If you feel a bit of a drought in creativity that is so normal

Oisín Fagan, an English and French graduate, has firmly established his reputation as a strong force in the literary world. His most recent book, a collection of short stories titled Hostages, has been subject to significant critical acclaim. Asking the young writer about his experience at College, Fagan wistfully spoke of his time at Trinity as he reflected on his journey since graduating. “Looking back, it strikes me as crazy that I was just allowed to read for four years. I still feel very lucky I was given that opportunity.”

Fagan said that the sheer number of texts he was exposed to over his four years at College informed the way he writes today and have been fundamental to his success. Alongside reading, Fagan explained how the undemanding hours of his course allowed him to develop his predilection for writing, fostering the interest and honing his skills and ideas. His advice to any aspiring writers today is to “write, write and write”. Fagan values the abundance of inter-lecture hours spent developing and articulating his ideas, and he encourages similarly ambitious, creative students to do the same. “You will have to be an apprentice for a long time, writing hundreds of pages before you find what you want to say, so don’t let yourself be discouraged at the start.”

Claire O’Reilly, a blossoming theatre director, echoed Fagan’s advice to persist in the face of discouragement as she mused over her first year being out of college. Presented with the ever-daunting prospect of forging a successful career for herself in the world of theatre, O’Reilly reflected on those first few months when she found herself deprived of the safety and security of Players’ Theatre. “We all know that College is a bubble and when the bubble bursts you are suddenly out there and it’s a bit scary. If you feel a bit of a drought in creativity that is so normal.” O’Reilly, an active member of Players as an undergraduate and a passionate drama and film student, remains grateful for the influential foundation that Trinity has provided her with for her career.

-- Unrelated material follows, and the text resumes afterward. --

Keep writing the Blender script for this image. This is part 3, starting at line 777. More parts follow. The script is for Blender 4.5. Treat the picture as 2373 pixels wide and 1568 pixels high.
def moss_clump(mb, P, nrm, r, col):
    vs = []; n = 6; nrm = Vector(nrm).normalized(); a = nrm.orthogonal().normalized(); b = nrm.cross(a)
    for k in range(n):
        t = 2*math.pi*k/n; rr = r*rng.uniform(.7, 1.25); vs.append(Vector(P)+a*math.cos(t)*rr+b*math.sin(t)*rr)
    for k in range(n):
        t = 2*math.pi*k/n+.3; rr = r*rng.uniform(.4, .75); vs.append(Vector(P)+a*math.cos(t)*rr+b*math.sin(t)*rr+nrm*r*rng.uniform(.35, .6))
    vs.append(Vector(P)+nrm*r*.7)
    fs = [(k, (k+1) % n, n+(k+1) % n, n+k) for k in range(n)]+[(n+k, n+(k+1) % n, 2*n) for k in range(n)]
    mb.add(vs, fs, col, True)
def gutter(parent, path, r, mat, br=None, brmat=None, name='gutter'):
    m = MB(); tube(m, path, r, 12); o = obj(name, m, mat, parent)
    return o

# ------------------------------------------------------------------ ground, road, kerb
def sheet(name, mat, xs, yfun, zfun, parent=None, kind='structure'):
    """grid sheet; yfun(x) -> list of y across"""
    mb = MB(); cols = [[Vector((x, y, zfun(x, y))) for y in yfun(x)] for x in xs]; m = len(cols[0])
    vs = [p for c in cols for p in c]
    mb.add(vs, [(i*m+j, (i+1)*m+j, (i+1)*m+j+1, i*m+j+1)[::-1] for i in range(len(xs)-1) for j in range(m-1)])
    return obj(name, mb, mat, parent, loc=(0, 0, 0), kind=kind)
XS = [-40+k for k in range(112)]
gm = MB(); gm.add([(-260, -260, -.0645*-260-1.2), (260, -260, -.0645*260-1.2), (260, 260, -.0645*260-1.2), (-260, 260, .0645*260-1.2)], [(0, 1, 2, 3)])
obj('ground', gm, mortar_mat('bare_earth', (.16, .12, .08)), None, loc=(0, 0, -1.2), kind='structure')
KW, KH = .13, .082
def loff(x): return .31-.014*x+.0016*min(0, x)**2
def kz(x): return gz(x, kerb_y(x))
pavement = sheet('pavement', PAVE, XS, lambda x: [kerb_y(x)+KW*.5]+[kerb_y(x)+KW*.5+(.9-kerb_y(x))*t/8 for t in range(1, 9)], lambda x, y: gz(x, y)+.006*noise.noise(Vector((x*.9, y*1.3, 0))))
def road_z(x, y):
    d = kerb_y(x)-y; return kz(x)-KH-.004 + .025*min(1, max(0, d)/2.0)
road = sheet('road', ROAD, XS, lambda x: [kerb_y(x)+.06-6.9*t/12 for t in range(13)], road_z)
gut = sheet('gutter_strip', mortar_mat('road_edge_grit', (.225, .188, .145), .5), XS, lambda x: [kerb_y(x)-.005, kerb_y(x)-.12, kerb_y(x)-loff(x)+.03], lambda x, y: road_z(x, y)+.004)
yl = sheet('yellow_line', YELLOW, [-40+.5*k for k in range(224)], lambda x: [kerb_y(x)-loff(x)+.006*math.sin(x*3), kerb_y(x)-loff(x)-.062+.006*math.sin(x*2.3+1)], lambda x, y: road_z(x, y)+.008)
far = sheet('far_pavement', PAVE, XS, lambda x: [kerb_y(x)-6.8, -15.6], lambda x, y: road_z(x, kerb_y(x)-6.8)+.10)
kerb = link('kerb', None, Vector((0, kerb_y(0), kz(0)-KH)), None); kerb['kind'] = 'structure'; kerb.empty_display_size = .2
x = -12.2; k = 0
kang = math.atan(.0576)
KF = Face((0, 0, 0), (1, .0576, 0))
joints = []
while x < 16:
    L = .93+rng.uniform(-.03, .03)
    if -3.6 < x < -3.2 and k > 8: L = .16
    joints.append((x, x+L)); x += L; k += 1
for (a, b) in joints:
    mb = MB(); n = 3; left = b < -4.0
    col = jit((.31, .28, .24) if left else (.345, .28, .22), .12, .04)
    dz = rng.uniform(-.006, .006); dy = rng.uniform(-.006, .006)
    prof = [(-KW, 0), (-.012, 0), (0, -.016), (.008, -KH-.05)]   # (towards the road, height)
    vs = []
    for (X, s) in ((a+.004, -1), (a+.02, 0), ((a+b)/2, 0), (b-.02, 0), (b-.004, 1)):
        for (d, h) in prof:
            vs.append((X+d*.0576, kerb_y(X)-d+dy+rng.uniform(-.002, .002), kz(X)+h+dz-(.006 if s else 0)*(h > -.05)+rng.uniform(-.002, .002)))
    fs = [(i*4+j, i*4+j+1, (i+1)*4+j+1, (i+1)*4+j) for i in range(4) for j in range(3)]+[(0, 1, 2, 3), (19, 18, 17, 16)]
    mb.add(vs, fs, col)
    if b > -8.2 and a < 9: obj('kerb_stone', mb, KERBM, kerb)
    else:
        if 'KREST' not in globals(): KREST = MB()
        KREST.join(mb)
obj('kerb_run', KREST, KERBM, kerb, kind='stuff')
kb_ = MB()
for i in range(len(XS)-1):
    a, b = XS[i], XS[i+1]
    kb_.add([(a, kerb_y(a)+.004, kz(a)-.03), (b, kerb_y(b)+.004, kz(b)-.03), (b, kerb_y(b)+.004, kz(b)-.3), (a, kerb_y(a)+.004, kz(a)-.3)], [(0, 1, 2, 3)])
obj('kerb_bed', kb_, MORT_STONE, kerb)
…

“You will have to be an apprentice for a long time.”

Ivan Rakhmanin for The University Times

Not only did her course allow her time spent acting and directing with Players, it gave her the opportunity to develop connections with the people she met while studying here. In fact, O’Reilly joined forces with a group of her fellow Trinity graduates, including Dylan Coburn Gray, to set up the Malaprop Theatre company – its meteoric rise to success has been noted by critics at both the British Theatre Guide and the Irish Times.

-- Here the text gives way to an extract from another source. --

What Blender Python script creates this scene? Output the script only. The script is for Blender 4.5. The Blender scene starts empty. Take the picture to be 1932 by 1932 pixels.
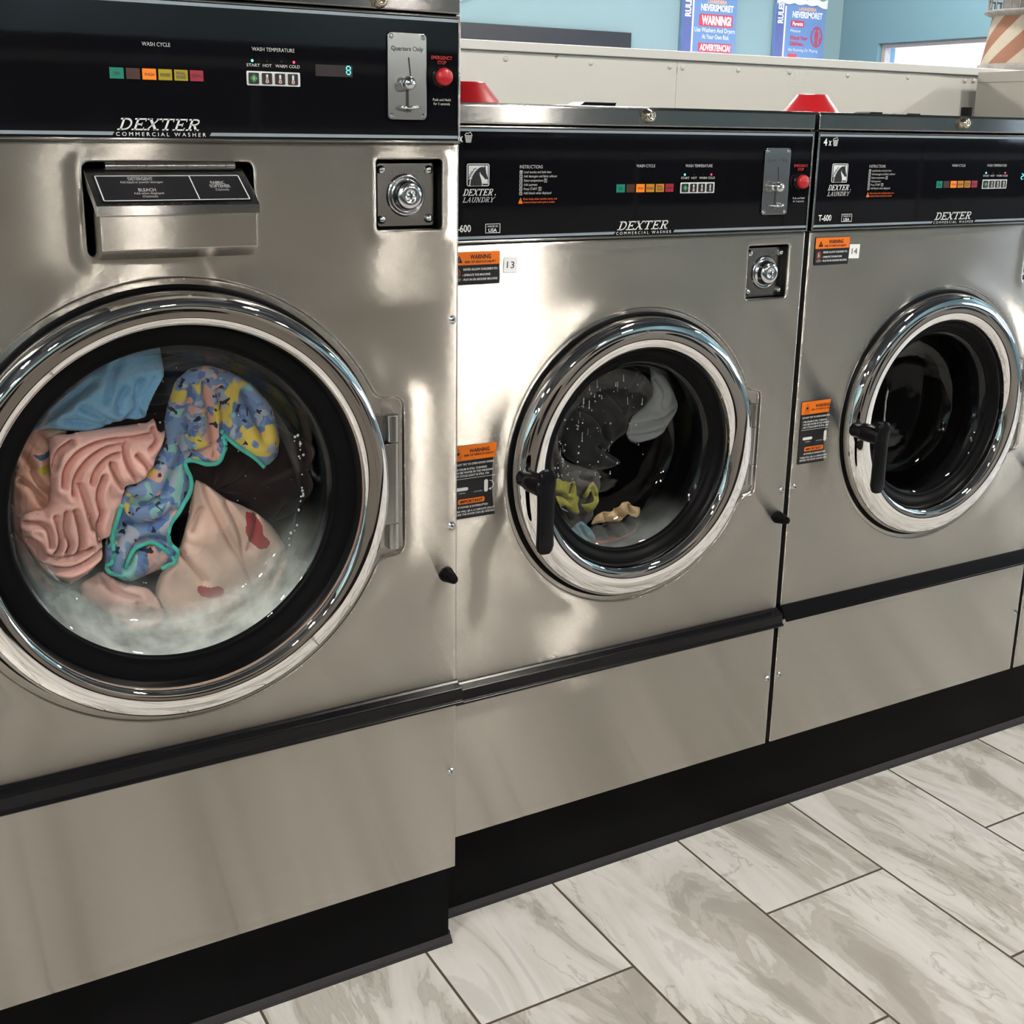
import bpy, bmesh, math, random
import numpy as np
from mathutils import Vector, Matrix
from mathutils.geometry import delaunay_2d_cdt

S = bpy.context.scene
COL = S.collection
PI = math.pi
random.seed(7)

# ---------------------------------------------------------------- camera
cam_d = bpy.data.cameras.new('camera')
cam = bpy.data.objects.new('camera', cam_d)
COL.objects.link(cam)
S.camera = cam
YAW, PITCH, ROLL = math.radians(30.0193), math.radians(-15.0561), math.radians(0.9744)
f_ = Vector((math.sin(YAW)*math.cos(PITCH), math.cos(YAW)*math.cos(PITCH), math.sin(PITCH)))
r_ = Vector((math.cos(YAW), -math.sin(YAW), 0.0))
u_ = r_.cross(f_)
r2 = math.cos(ROLL)*r_ + math.sin(ROLL)*u_
u2 = -math.sin(ROLL)*r_ + math.cos(ROLL)*u_
cam.matrix_world = Matrix(((r2.x, u2.x, -f_.x, -1.5803), (r2.y, u2.y, -f_.y, -1.6686),
                           (r2.z, u2.z, -f_.z, 1.4247), (0, 0, 0, 1)))
cam_d.sensor_width = 36.0
cam_d.lens = 2266.1/1932*36
cam_d.shift_y = -0.05169*2266.1/1932
cam_d.clip_start = 0.02

# ---------------------------------------------------------------- world, exposure
W = bpy.data.worlds.new('world')
S.world = W
W.use_nodes = True
bg = W.node_tree.nodes['Background']
bg.inputs['Color'].default_value = (0.70, 0.84, 1.0, 1)
bg.inputs['Strength'].default_value = 3.0
S.view_settings.view_transform = 'Standard'
S.view_settings.look = 'None'
S.view_settings.gamma = 1.0
S.view_settings.exposure = 0.85
S.view_settings.use_curve_mapping = False
S.cycles.max_bounces = 10
S.cycles.transparent_max_bounces = 24
S.cycles.glossy_bounces = 6
S.cycles.caustics_reflective = False
S.cycles.caustics_refractive = False
S.cycles.sample_clamp_indirect = 6.0
TUBE = 175.0           # strength of the ceiling tubes
TUBE_COL = (1.0, 0.94, 0.86)

# ---------------------------------------------------------------- materials
def nn(nt, t, **kw):
    n = nt.nodes.new(t)
    for k, v in kw.items():
        setattr(n, k, v)
    return n

def mat(name, col, rough=0.5, metal=0.0, noise=0.0, nscale=30.0, nstretch=(1, 1, 1), bump=0.0,
        aniso=0.0, coat=0.0, spec=0.5, emit=None, estr=0.0, rnoise=0.0, sheen=0.0, ior=1.5):
    m = bpy.data.materials.new(name)
    m.use_nodes = True
    nt = m.node_tree
    b = nt.nodes['Principled BSDF']
    b.inputs['Base Color'].default_value = (*col, 1)
    b.inputs['Roughness'].default_value = rough
    b.inputs['Metallic'].default_value = metal
    b.inputs['Specular IOR Level'].default_value = spec
    b.inputs['IOR'].default_value = ior
    b.inputs['Coat Weight'].default_value = coat
    if sheen:
        b.inputs['Sheen Weight'].default_value = sheen
    tc = nn(nt, 'ShaderNodeTexCoord')
    mp = nn(nt, 'ShaderNodeMapping')
    mp.inputs['Scale'].default_value = nstretch
    nt.links.new(tc.outputs['Object'], mp.inputs['Vector'])
    nz = nn(nt, 'ShaderNodeTexNoise')
    nz.inputs['Scale'].default_value = nscale
    nz.inputs['Detail'].default_value = 5
    nt.links.new(mp.outputs['Vector'], nz.inputs['Vector'])
    if noise > 0:
        mx = nn(nt, 'ShaderNodeMix', data_type='RGBA')
        c0 = [max(0, c*(1-noise)) for c in col]
        c1 = [min(1, c*(1+noise)) for c in col]
        mx.inputs[6].default_value = (*c0, 1)
        mx.inputs[7].default_value = (*c1, 1)
        nt.links.new(nz.outputs['Fac'], mx.inputs[0])
        nt.links.new(mx.outputs[2], b.inputs['Base Color'])
    if rnoise > 0:
        mr = nn(nt, 'ShaderNodeMapRange')
        mr.inputs['To Min'].default_value = rough*(1-rnoise)
        mr.inputs['To Max'].default_value = rough*(1+rnoise)
        nt.links.new(nz.outputs['Fac'], mr.inputs['Value'])
        nt.links.new(mr.outputs['Result'], b.inputs['Roughness'])
    if bump > 0:
        bp = nn(nt, 'ShaderNodeBump')
        bp.inputs['Strength'].default_value = 0.5
        bp.inputs['Distance'].default_value = bump
        nt.links.new(nz.outputs['Fac'], bp.inputs['Height'])
        nt.links.new(bp.outputs['Normal'], b.inputs['Normal'])
    if aniso:
        # horizontal brushing: countless fine scratches tip the normal up and down only
        mp2 = nn(nt, 'ShaderNodeMapping')
        mp2.inputs['Scale'].default_value = (900, 900, 20000)
        nt.links.new(tc.outputs['Object'], mp2.inputs['Vector'])
        wn = nn(nt, 'ShaderNodeTexWhiteNoise', noise_dimensions='3D')
        nt.links.new(mp2.outputs[0], wn.inputs['Vector'])
        sp = nn(nt, 'ShaderNodeSeparateColor')
        nt.links.new(wn.outputs['Color'], sp.inputs[0])
        a1 = nn(nt, 'ShaderNodeMath', operation='ADD')
        nt.links.new(sp.outputs[0], a1.inputs[0]); nt.links.new(sp.outputs[1], a1.inputs[1])
        a2 = nn(nt, 'ShaderNodeMath', operation='ADD')
        nt.links.new(a1.outputs[0], a2.inputs[0]); nt.links.new(sp.outputs[2], a2.inputs[1])
        a3 = nn(nt, 'ShaderNodeMath', operation='MULTIPLY_ADD')
        nt.links.new(a2.outputs[0], a3.inputs[0]); a3.inputs[1].default_value = aniso; a3.inputs[2].default_value = -1.5*aniso
        cx = nn(nt, 'ShaderNodeCombineXYZ')
        nt.links.new(a3.outputs[0], cx.inputs[2])
        ge = nn(nt, 'ShaderNodeNewGeometry')
        va = nn(nt, 'ShaderNodeVectorMath', operation='ADD')
        nt.links.new(ge.outputs['Normal'], va.inputs[0]); nt.links.new(cx.outputs[0], va.inputs[1])
        vn = nn(nt, 'ShaderNodeVectorMath', operation='NORMALIZE')
        nt.links.new(va.outputs[0], vn.inputs[0])
        nt.links.new(vn.outputs[0], b.inputs['Normal'])
        b.inputs['Anisotropic'].default_value = 1.0
        tg = nn(nt, 'ShaderNodeCombineXYZ')
        tg.inputs[2].default_value = 1.0
        nt.links.new(tg.outputs[0], b.inputs['Tangent'])
    if emit:
        b.inputs['Emission Color'].default_value = (*emit, 1)
        b.inputs['Emission Strength'].default_value = estr
    return m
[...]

Indeed, Dylan Coburn Gray, having studied music at college, has somehow found himself alongside O’Reilly at Malaprop, staking out his territory as an innovative and daring playwright. As a music student who admittedly wasn’t enthused over the prospect of joining any society such as Players, Coburn Gray has had quite a singular experience when viewed alongside those of his Malaprop colleagues. Pondering how his time at Trinity influenced his journey to becoming a flourishing writer, Coburn Gray concluded: “I just felt my undergrad was this amazing gift where it was just four years where my job was to be interested in anything and everything.”

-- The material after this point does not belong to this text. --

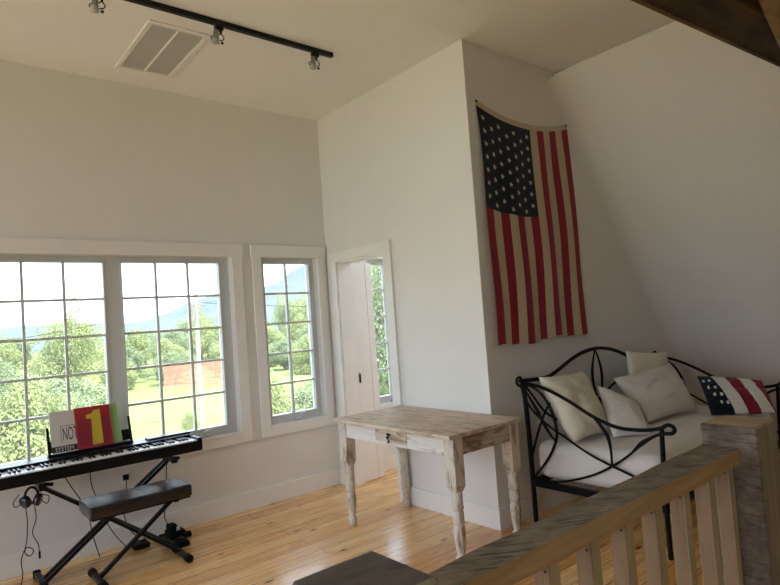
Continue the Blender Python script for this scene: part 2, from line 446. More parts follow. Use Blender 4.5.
# windows: sash with muntins, glass
YG = 4.668
def window(name, x0, x1, lites, cols, rows, z0, z1, handle):
    """lites: list of glass ranges in x"""
    root = thing(name, ((x0+x1)/2, YG, z0), None, None); struct(root)
    fr = MB(); y0, y1 = YG-.028, YG+.028
    gz0, gz1 = z0+.068, z1-.048
    xs = [x0]+[v for l in lites for v in l]+[x1]
    for i in range(0, len(xs), 2): fr.box((xs[i], y0, z0), (xs[i+1], y1, z1))
    for l in lites: fr.box((l[0], y0, z0), (l[1], y1, gz0)); fr.box((l[0], y0, gz1), (l[1], y1, z1))
    # inner stepped stop around each sash
    for l in lites:
        for a, b in (((l[0]-.012, gz0-.012), (l[0], gz1+.012)), ((l[1], gz0-.012), (l[1]+.012, gz1+.012)), ((l[0], gz0-.012), (l[1], gz0)), ((l[0], gz1), (l[1], gz1+.012))):
            fr.box((a[0], y0-.008, a[1]), (b[0], y0+.001, b[1]))
    fr.build('window_frame', M['sash'], root)
    for l in lites:
        mu = MB(); w = .0085
        for c in range(1, cols):
            x = l[0]+(l[1]-l[0])*c/cols; mu.box((x-w, YG-.016, gz0), (x+w, YG+.016, gz1))
        for r in range(1, rows):
            z = gz0+(gz1-gz0)*r/rows; mu.box((l[0], YG-.015, z-w), (l[1], YG+.015, z+w))
        mu.build('muntin_grid', M['sash'], root)
        MB().box((l[0], YG-.002, gz0), (l[1], YG+.002, gz1)).build('glass_pane', M['glass'], root)
        if handle:
            hx = l[0]+(l[1]-l[0])*handle; h = MB()
            h.box((hx-.035, y0-.03, z0+.006), (hx+.035, y0, z0+.03), bev=.006)
            h.tube(smooth_path([(hx-.02, y0-.03, z0+.03), (hx+.0, y0-.045, z0+.05), (hx+.05, y0-.05, z0+.062)]), .006, 8)
            h.lathe([(.004, -.012), (.009, -.006), (.009, .006), (.004, .012)], (hx+.055, y0-.05, z0+.064), 10)
            h.build('crank_handle', M['sash'], root)
    return root
window('window_1', *W1, [(.37, 1.135), (1.268, 2.03)], 3, 5, *WZ, .74)
window('window_2', *W2, [(2.447, 2.906)], 2, 5, *WZ, .55)
window('window_3', *W3, [(3.6, 4.06)], 2, 5, *WZ, .5)
window('window_4', *W0, [(-1.13, -.7), (-.6, -.17)], 3, 5, *WZ, None)

for i, (a, b, z0, z1) in enumerate(WL):
    root = thing('window_%d' % (5+i), (XW-.08, (a+b)/2, z0), None, None); struct(root)
    fr = MB(); x0, x1 = XW-.11, XW-.05
    ys = [a+(b-a)*k/3 for k in range(4)]
    for y in ys: fr.box((x0, y-.035, z0), (x1, y+.035, z1))
    for z in (z0+.03, z0+(z1-z0)*.62, z1-.03): fr.box((x0, a, z-.03), (x1, b, z+.03))
    fr.build('window_frame', M['sash'], root)
    MB().box((XW-.082, a, z0), (XW-.078, b, z1)).build('glass_pane', M['glass'], root)

# leaf of the folding door standing open in the doorway, with a black latch
door = thing('door_1', (3.225, 4.40, .008), None, None); struct(door)
d = MB(); d.box((3.222, 4.392, .008), (3.385, 4.428, 2.035), bev=.003); d.box((3.389, 4.394, .008), (3.462, 4.428, 2.035), bev=.003)
d.build('door_leaf', M['boarding'], door)
MB().box((3.232, 4.385, .915), (3.252, 4.393, 1.0), bev=.002).build('latch', M['black_metal'], door)

# ------------------------------------------------------------------ ceiling fittings
zt = ZC-.032
MB().box((-.02, 3.328, zt), (2.42, 3.362, ZC-.001), bev=.003).build('ceiling_track', M['black_metal'])
tag(bpy.data.objects['ceiling_track'], 'long black lighting track fixed to the white ceiling', 'track')
def spotlight(x, label):
    y = 3.345
    r = thing('track_spotlight', (x, y, zt), label, 'spotlight', 'spotlights on the ceiling track')
    a = MB(); a.box((x-.018, y-.016, zt-.03), (x+.034, y+.016, zt-.0005), bev=.003); a.cyl((x+.02, y, zt-.028), (x+.02, y, zt-.052), .007, 10)
    a.build('adapter', M['black_metal'], r)
    k = MB(); k.tube(smooth_path([(x+.02, y, zt-.05), (x+.034, y-.01, zt-.075), (x+.02, y-.022, zt-.1), (x+.0, y-.028, zt-.108)]), .0035, 6)
    k.tube(smooth_path([(x+.02, y, zt-.048), (x+.0, y+.012, zt-.06), (x-.034, y+.012, zt-.072), (x-.045, y, zt-.095), (x-.03, y-.004, zt-.112)]), .0032, 6)
    k.lathe([(.008, -.005), (.008, .005)], (x+.013, y-.026, zt-.122), 10, axis=(1, .3, 0)); k.build('yoke', M['black_metal'], r)
    c = Vector((x-.014, y-.006, zt-.038)); ax = (-.12, -.1, -1)
    MB().lathe([(.013, 0), (.016, .004), (.017, .04), (.021, .055), (.019, .06)], c, 16, axis=ax).build('lamp_housing', M['chrome'], r)
    MB().lathe([(.018, .056), (.023, .07), (.0245, .084), (.02, .087), (.004, .089)], c, 16, axis=ax).build('bulb', M['bulb'], r)
spotlight(.862, 'small silver spotlight cut by the top edge of the photo, left of the vent')
spotlight(1.552, 'middle silver spotlight on the black ceiling track, beside the vent')
spotlight(2.262, 'silver spotlight nearest the right end of the black ceiling track')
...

Coburn Gray remarked upon the tremendous pressure on writers today to “be interesting”, but implored aspiring playwrights and theatre fanatics to “be interested”. Coburn Gray credits much of his success to simply “being awake”, to keeping his eyes and ears open and using his creativity as a medium to articulate universal problems, feelings and experiences.

Addressing the oddity of his path from school to college and then career, Coburn Gray laughed as he explained: “I was never a good musicologist but being a not-very-good musicologist made me a much better writer.” By taking the best of what he could from his course, by observing, maybe even eavesdropping and definitely cultivating his talent and interest in theatre, Coburn Gray garnered a varied experience that continues to inform the content of his writing today.

Gemma Doherty of Saint Sister, a fellow classmate of Coburn Gray, similarly concluded that her course “undoubtedly shaped the way I write and think about music, for better or for worse”. Doherty, a music student, and Morgan MacIntyre, who studied history and politics, met having just graduated from Trinity. Similar to O’Reilly, Doherty reflected on this period as a “strange” time in her life, and one which she felt “completely unprepared for”.

However, once the two newly graduated and enthusiastic musicians found each other, MacIntyre explained how they both understood “that we had something to offer the other and that making music, doing what we love, would be easier together”. Four years later, the pair are preparing for the release of their debut album at the end of this year, coming off the back of the whirlwind success of their EP, Madrid. Named by readers of the Irish Times as the “Best Irish Band” in 2016, the duo’s future career is undeniably and excitingly promising.

Nevertheless, the pair are still modest about their achievements: “We’re just very aware of all the work that we have still to do. It’ll be a long time yet before we look back at college from any successful ledge.” With a performance at the National Concert Hall and a tour with Lisa Hannigan now also under their belt, it’s hard to think it will be all too long before the duo will comfortably bask in the glory of their achievements.

Just as Doherty and MacIntyre wished to wave off any mention of success in relation to their career, their fellow leading lights responded similarly. Having spoken to each of these groundbreaking graduates, each played down their success so far.

It’ll be a long time yet before we look back at college from any successful ledge

For Fagan, “I really don’t feel successful. I feel very lucky that there have been a few people who have liked me enough to publish me.” And maybe this is exactly what the key to success is: an absorption in your work and a passion that prevents you from not working.

Coburn Gray simply laughed as he contemplated his journey from college to today. “I just think people take me a lot more seriously than they did him”, he concluded. Or, as O’Reilly put it: “I don’t feel like I’ve ‘made it’ necessarily”. The pair both have big plans ahead with their company embarking on a new endeavour into the film and TV industry.

Both Malaprop members were eager to give advice to those looking to follow their footsteps. Contending that Trinity has produced many of the most active people in the theatre industry at the moment, O’Reilly explained that she herself inevitably followed the path laid down by so many before her, “there were always people from Trinity just a level ahead of me, or 10 years ahead of me, or 20 years ahead of me—there was a clear trajectory that could be followed.”

O’Reilly has not only followed but confidently pursued this path, and firmly encourages others to do the same. Meanwhile, Coburn Gray offered indispensable advice to aspiring playwrights as he spoke of his once habitual inclination to second-guess himself and his ideas as he started out on his writing career: “What I am saying is the artistic equivalent of ‘be yourself’. Insist on the validity of your point of view.”

This idea resonated in Briony Somers’ advice to students looking to pursue ambitious and creative cultural plans: “Trust yourself”, Somers asserted, “and have people in your life who aid that and do it for something outside yourself”.

Within a few years of leaving Trinity, these graduates have already installed themselves as ones to watch. Remember their names – they’re likely to become increasingly familiar in the years to come.